THE REQUEST>
Find the string "scene" in the records. Copy every line it appears in.

ENTRIES SUPPLIED>
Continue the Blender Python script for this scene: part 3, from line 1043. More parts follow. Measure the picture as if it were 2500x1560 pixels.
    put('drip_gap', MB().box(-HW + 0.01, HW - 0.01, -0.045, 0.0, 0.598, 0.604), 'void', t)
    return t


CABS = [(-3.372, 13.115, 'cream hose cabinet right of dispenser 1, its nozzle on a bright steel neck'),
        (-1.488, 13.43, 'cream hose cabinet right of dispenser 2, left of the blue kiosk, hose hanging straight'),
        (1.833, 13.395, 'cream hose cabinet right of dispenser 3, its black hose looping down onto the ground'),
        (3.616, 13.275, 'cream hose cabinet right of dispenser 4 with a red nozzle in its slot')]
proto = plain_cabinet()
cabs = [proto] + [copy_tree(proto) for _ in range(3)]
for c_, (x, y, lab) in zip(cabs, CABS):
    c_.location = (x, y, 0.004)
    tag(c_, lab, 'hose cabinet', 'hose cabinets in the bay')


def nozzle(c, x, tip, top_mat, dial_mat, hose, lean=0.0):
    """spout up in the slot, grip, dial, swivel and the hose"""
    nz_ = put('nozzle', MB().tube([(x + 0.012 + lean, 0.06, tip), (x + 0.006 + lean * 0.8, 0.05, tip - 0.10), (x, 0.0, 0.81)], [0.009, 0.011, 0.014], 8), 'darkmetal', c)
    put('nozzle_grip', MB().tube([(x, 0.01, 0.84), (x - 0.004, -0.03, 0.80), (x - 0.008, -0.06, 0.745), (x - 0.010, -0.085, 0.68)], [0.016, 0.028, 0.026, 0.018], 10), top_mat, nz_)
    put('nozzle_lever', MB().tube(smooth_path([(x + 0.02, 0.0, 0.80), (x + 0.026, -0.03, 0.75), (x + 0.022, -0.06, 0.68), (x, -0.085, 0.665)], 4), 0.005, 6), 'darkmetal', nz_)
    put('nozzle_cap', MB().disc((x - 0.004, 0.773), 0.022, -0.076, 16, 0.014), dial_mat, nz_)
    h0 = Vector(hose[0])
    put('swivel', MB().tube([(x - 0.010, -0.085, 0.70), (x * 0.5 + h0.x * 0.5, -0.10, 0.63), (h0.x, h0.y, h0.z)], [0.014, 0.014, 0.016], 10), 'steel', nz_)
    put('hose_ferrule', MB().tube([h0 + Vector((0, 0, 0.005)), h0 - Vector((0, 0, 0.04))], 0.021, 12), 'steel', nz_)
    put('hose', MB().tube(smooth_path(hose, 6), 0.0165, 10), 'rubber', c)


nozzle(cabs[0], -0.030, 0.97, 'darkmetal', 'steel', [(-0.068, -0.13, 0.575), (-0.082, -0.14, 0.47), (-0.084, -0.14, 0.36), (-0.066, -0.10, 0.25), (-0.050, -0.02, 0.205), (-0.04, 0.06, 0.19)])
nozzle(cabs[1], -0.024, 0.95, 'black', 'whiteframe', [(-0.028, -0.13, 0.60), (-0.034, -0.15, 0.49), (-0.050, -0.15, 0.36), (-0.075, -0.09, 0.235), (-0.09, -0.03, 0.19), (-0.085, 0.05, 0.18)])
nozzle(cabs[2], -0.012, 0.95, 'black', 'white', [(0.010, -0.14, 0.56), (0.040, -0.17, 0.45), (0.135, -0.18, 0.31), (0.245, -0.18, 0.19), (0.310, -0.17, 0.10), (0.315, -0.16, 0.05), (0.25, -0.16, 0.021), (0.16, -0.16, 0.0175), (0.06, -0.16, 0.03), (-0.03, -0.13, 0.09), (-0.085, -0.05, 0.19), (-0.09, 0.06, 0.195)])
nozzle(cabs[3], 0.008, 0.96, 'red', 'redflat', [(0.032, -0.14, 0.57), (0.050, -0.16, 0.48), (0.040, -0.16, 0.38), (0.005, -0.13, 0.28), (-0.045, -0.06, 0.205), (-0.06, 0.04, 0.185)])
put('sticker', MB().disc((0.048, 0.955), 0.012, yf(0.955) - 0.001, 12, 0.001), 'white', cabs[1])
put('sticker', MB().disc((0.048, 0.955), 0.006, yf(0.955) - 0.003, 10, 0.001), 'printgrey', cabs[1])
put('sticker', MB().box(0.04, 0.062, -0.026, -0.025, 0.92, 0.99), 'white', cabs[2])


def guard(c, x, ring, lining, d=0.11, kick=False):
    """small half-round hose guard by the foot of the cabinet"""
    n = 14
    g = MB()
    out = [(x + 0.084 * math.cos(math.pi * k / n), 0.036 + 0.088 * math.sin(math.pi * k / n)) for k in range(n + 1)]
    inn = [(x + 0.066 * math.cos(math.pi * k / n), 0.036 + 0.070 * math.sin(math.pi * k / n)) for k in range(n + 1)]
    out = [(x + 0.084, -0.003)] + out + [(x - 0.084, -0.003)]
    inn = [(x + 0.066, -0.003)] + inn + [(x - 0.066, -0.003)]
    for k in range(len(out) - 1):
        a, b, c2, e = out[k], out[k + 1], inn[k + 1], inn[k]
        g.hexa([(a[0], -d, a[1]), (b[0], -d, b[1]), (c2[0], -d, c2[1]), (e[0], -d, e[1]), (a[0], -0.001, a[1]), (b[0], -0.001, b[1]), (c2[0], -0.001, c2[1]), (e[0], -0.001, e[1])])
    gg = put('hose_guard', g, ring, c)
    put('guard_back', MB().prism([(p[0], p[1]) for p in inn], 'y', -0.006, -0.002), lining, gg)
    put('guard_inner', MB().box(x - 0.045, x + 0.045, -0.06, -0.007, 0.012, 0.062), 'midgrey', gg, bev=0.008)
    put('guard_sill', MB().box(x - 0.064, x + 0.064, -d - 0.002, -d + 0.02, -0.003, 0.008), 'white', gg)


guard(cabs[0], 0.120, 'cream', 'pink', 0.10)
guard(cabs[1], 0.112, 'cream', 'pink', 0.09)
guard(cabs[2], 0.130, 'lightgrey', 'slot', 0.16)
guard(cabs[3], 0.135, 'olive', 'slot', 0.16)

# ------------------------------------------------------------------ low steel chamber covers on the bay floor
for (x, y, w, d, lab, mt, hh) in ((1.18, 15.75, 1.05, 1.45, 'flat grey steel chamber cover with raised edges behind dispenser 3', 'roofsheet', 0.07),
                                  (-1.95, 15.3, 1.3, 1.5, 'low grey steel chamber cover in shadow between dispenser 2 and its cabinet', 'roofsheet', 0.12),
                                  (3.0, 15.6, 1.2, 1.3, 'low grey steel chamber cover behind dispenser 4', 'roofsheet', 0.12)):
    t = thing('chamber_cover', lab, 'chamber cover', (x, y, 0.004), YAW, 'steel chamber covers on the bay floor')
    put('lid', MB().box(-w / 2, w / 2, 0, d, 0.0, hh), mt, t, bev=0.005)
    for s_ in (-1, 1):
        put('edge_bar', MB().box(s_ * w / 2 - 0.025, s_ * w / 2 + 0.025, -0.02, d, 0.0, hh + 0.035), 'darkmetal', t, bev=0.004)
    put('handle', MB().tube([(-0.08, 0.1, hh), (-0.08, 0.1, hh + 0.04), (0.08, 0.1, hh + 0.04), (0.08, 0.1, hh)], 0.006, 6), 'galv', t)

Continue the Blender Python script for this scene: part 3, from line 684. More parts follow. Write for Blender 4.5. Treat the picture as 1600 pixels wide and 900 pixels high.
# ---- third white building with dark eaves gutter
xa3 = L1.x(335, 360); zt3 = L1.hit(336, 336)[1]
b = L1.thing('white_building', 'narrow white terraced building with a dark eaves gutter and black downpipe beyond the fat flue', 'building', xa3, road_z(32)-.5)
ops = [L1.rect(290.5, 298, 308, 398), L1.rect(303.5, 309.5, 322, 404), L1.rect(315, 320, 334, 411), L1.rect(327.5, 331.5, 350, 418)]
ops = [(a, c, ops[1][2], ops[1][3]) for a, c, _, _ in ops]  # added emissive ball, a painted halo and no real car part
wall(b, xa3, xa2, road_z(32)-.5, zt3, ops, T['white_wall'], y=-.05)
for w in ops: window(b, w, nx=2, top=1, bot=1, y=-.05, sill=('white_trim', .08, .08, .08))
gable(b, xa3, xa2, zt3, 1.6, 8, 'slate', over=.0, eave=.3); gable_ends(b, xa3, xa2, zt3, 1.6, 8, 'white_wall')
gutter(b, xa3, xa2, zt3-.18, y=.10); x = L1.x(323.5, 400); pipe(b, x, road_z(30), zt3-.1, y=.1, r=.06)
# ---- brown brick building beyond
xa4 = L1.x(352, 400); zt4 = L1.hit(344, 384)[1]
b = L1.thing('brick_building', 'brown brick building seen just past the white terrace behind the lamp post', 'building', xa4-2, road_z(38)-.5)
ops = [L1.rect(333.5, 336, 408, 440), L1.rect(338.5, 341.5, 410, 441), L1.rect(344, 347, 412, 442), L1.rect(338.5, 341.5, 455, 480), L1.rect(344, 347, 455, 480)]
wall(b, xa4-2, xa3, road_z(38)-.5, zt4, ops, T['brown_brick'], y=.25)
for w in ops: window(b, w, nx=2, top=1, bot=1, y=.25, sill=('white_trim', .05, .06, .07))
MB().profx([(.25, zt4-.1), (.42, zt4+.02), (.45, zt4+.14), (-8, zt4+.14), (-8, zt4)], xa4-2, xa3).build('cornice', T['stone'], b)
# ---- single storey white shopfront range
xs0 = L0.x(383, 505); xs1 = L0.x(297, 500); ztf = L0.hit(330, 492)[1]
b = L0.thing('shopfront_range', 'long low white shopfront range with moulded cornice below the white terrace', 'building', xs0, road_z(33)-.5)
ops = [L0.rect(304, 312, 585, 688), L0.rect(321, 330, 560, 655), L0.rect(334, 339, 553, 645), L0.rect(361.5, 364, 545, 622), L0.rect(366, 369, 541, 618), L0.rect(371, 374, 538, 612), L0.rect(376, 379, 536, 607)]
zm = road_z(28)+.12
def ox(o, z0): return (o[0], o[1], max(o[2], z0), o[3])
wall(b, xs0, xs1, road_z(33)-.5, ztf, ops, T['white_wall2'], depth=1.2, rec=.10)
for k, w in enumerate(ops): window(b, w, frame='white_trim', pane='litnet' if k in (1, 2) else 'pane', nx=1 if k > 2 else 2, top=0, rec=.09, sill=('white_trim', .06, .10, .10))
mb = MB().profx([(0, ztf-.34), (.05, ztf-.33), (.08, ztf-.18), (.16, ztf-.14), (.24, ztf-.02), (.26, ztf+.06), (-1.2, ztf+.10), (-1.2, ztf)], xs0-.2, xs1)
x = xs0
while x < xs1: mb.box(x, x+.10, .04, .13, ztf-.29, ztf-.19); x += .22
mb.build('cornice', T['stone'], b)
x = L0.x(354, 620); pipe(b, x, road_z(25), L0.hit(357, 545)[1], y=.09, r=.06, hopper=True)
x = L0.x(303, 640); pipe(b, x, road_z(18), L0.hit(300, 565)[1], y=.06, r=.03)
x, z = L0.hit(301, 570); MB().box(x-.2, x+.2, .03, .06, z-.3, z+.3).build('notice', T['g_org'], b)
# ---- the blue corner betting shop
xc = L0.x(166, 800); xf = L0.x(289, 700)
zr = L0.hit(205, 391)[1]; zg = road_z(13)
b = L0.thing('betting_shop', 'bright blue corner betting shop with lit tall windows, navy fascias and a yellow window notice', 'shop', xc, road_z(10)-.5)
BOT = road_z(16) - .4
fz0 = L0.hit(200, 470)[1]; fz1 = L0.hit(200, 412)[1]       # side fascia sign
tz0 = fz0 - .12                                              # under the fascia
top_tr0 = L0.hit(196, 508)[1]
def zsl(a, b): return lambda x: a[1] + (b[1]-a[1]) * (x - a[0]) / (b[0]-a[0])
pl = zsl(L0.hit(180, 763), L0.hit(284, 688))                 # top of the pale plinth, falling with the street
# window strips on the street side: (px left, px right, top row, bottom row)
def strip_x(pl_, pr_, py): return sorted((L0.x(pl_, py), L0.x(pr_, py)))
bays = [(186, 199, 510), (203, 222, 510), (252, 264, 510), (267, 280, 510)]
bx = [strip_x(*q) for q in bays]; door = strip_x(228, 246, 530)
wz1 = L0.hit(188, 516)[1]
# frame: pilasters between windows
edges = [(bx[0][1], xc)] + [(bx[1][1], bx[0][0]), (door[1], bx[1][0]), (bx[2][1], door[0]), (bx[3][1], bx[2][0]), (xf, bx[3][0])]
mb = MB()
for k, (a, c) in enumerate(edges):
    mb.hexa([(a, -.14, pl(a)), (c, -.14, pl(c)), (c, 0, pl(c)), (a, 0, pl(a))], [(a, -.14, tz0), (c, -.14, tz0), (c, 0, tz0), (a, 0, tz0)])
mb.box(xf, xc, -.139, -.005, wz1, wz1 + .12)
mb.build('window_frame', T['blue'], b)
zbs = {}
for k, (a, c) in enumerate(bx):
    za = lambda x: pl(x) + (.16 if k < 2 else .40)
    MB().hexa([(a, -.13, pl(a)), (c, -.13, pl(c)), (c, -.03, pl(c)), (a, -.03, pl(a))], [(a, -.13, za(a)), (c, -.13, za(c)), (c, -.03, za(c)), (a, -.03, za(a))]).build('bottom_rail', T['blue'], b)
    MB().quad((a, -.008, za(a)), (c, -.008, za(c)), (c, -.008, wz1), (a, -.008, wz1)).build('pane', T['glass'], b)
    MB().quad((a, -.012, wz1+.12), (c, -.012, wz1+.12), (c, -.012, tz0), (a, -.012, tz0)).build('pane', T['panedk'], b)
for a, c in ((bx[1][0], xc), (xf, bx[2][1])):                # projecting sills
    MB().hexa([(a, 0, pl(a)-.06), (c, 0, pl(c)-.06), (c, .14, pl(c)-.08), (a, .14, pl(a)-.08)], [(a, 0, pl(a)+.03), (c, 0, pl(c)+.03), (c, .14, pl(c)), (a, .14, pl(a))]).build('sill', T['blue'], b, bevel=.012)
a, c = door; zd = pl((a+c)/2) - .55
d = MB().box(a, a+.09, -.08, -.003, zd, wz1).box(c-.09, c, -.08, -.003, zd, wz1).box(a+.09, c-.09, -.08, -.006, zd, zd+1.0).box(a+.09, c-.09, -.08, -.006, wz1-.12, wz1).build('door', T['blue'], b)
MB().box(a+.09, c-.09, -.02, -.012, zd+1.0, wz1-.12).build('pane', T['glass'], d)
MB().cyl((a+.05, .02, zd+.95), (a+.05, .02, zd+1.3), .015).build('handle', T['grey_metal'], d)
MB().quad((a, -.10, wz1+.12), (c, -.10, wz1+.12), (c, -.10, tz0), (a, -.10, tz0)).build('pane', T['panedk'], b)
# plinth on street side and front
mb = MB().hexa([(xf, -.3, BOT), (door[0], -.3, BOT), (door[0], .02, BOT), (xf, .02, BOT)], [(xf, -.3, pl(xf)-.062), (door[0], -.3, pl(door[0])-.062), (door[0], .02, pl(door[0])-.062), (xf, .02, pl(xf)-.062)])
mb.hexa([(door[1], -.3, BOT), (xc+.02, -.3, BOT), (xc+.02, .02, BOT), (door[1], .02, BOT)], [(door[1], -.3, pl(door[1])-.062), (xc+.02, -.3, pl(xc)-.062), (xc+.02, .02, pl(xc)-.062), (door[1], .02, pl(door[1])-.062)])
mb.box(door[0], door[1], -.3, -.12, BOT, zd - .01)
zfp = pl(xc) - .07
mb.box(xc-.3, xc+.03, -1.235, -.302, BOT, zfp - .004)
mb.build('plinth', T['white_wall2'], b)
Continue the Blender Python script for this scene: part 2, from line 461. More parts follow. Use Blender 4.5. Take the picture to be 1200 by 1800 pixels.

RESULT BELOW>
Continue the Blender Python script for this scene: part 3, from line 1043. More parts follow. Measure the picture as if it were 2500x1560 pixels.
Continue the Blender Python script for this scene: part 3, from line 684. More parts follow. Write for Blender 4.5. Treat the picture as 1600 pixels wide and 900 pixels high.
Continue the Blender Python script for this scene: part 2, from line 461. More parts follow. Use Blender 4.5. Take the picture to be 1200 by 1800 pixels.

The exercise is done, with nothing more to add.